Contributor

Marilyn Heiman

Director, U.S. Arctic Program, The Pew Charitable Trusts

Marilyn Heiman joined Pew in January 2009 as director of the U.S. Arctic Program, which works to protect the U.S. Arctic Ocean and its marine life from rapid industrialization made possible by the warming climate and the melting ice cap.

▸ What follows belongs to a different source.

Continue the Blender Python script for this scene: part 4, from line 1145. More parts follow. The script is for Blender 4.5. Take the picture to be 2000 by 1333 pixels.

Before joining Pew, Heiman was campaign manager for the International Boreal Conservation Campaign, which works to protect one of the largest forest ecosystems on Earth. She served as the Secretary of Interior’s Alaska policy advisor during the Clinton administration. In that capacity, she coordinated activities of the Bureau of Land Management, the Minerals Management Service, the National Park Service, the Bureau of Indian Affairs, the U.S. Fish and Wildlife Service and the U.S. Geological Survey in Alaska. As Alaska representative to the Secretary of Interior, she served on the six-person Exxon Valdez Oil Spill Trustee Council.

Previously, she was special assistant on natural resources and oceans for Alaska Gov. Tony Knowles and was director of his statewide transition team after his election in 1994. Prior to that she worked as an aide to the House Resources Committee in the Alaska legislature during the Exxon Valdez oil spill and was staff to the Exxon Valdez Oil Spill Commission.

Heiman holds a bachelor’s degree from the University of California, Berkeley. She currently serves on the board of the Puget Sound Keeper Alliance.